A violência contra a mulher só será totalmente superada com o combate à cultura machista. Essa é a avaliação da pesquisadora do Observatório da Violência contra a Mulher (Observem), da Universidade Estadual do Ceará (Uece), Daniele Alves. “As políticas devem ser além de punitivas. Elas têm que ter esse viés educativo, de transformação de crenças, de valores, de normas. Porque o machismo é arraigado na nossa sociedade”, comenta.

Daniele avalia ainda que a situação no Ceará é mais grave por ter identificado, nas pesquisas que realiza, o que ela chama de “alta intensidade patriarcal”. “Porque no Ceará é muito mais arraigada essa ideia do ‘cabra macho’ (…) e de que a mulher deve ser submissa”, explica.

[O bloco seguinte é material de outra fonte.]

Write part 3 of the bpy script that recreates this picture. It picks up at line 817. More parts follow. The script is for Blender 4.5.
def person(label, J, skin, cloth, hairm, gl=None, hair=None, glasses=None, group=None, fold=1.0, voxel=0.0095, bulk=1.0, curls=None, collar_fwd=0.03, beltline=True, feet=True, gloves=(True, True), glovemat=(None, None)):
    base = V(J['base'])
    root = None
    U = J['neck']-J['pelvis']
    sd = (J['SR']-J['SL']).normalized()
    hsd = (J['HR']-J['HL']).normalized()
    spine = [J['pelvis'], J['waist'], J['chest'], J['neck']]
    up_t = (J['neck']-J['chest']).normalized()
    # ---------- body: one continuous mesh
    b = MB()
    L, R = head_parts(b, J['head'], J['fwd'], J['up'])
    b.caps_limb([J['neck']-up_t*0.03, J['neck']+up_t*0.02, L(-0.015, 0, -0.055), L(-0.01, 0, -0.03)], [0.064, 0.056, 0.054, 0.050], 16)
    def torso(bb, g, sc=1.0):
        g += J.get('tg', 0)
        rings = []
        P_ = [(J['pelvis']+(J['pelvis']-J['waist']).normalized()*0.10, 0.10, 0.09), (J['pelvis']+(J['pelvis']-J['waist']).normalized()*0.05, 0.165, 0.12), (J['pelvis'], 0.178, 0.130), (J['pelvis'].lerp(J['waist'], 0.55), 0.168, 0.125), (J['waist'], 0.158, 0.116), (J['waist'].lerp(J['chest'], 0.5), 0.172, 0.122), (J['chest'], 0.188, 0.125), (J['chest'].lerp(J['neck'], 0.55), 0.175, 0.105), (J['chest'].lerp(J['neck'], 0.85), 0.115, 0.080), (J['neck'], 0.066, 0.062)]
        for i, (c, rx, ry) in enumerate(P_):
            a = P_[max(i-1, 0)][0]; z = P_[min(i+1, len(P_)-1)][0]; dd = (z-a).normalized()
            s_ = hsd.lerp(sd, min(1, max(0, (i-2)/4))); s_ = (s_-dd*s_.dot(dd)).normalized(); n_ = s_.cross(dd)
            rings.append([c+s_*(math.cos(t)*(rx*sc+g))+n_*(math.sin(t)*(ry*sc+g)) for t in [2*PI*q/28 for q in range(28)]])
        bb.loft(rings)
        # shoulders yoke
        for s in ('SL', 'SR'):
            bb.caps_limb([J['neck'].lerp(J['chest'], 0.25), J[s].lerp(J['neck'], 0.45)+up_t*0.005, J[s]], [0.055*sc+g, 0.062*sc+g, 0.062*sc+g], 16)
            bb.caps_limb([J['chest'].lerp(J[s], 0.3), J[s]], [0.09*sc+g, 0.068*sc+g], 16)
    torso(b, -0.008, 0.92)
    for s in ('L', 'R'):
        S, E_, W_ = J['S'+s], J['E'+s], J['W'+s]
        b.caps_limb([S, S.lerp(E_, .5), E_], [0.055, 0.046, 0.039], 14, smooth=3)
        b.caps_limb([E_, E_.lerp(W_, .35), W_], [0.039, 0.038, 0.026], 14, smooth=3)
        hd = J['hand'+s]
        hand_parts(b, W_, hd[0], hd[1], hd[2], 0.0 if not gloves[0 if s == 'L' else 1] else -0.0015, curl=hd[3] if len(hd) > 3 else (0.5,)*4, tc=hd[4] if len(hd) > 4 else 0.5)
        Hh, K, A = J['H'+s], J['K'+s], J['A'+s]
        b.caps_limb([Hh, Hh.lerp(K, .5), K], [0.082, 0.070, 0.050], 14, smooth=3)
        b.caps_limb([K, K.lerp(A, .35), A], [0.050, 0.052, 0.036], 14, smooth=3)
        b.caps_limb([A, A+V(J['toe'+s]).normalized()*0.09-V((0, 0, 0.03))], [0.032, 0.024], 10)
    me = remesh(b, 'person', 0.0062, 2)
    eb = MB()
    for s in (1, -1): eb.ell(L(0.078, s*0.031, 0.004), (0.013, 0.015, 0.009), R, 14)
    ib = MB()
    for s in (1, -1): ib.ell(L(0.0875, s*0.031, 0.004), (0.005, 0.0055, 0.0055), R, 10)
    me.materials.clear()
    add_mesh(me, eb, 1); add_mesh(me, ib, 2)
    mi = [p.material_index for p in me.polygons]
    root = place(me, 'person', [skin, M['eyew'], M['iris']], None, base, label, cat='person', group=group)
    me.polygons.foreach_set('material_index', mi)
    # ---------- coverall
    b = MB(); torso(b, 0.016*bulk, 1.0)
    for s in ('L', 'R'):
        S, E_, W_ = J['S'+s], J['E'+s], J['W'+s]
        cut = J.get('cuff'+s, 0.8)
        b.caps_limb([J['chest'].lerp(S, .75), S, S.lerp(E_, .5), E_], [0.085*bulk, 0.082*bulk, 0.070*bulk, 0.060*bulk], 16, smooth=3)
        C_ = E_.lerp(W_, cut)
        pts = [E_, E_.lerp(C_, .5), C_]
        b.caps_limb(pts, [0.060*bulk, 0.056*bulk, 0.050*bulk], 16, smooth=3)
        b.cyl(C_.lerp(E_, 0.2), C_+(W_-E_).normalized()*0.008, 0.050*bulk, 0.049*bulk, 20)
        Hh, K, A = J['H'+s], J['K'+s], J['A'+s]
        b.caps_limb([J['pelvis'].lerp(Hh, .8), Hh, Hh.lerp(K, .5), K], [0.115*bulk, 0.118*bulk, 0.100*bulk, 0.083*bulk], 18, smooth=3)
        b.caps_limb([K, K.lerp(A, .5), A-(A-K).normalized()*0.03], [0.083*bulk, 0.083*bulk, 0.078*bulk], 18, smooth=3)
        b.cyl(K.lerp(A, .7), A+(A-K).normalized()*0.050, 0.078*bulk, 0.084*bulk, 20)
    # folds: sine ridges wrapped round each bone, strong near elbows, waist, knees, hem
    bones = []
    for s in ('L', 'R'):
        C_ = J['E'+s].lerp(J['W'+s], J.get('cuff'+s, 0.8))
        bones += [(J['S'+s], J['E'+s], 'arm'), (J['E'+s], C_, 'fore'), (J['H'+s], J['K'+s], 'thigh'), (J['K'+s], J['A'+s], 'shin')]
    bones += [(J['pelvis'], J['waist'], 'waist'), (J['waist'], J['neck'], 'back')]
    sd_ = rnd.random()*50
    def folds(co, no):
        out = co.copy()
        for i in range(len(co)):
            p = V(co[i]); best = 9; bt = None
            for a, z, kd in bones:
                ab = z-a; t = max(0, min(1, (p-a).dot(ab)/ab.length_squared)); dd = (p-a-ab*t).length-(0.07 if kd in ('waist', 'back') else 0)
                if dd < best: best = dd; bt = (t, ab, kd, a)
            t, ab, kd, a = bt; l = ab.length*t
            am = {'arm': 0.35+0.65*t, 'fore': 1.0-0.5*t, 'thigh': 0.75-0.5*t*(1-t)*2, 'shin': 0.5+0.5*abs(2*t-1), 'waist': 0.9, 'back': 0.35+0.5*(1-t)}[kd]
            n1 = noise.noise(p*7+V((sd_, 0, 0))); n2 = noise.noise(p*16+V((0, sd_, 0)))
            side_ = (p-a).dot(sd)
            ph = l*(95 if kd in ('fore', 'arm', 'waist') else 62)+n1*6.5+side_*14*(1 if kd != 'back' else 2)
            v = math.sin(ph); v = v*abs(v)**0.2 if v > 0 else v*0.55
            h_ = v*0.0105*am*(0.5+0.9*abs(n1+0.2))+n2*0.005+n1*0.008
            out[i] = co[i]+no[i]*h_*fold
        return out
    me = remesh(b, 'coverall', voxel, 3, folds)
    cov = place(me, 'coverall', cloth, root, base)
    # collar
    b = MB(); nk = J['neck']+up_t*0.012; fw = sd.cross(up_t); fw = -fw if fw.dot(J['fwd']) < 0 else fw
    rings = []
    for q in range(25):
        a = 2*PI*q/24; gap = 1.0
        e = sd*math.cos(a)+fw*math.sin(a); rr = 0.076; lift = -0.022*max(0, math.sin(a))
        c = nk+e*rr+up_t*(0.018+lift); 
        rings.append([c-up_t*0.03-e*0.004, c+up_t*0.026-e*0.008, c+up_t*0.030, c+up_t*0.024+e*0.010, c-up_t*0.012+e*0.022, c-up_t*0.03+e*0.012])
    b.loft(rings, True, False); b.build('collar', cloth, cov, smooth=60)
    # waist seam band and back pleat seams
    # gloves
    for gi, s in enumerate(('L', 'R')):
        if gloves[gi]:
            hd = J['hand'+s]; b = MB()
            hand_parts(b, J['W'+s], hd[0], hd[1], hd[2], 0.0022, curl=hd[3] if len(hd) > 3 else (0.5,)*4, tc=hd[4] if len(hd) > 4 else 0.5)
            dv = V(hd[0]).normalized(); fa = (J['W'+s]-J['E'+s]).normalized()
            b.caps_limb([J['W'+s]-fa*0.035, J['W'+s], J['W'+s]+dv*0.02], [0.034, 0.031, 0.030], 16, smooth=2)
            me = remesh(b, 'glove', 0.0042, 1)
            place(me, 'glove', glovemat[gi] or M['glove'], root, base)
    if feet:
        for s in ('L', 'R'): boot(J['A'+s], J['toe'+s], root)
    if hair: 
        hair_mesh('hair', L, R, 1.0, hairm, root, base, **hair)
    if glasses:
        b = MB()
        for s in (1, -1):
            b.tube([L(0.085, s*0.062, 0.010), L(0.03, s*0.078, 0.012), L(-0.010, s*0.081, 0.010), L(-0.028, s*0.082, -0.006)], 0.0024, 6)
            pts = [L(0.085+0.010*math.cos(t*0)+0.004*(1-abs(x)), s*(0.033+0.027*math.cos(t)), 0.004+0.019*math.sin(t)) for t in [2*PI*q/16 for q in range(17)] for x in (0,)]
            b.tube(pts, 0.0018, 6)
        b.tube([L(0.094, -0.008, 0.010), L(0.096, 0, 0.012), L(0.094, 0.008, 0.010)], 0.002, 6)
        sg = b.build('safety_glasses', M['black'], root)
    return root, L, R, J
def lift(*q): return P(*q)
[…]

E isso se reflete nas estatísticas. Segundo dados do Monitor da Violência, o Ceará foi o quinto estado com maior número de homicídios de mulheres, com 5,5 casos por 100 mil habitantes em 2022. Além disso, dados da Secretaria da Segurança Pública e Defesa Social (SSPDS) apontam um crescimento no número de vítimas atendidas do gênero feminino em razão da Lei Maria da Penha: foram 19.407 casos registrados em 2022 contra 13.371 em 2015 – um crescimento de 45% no período.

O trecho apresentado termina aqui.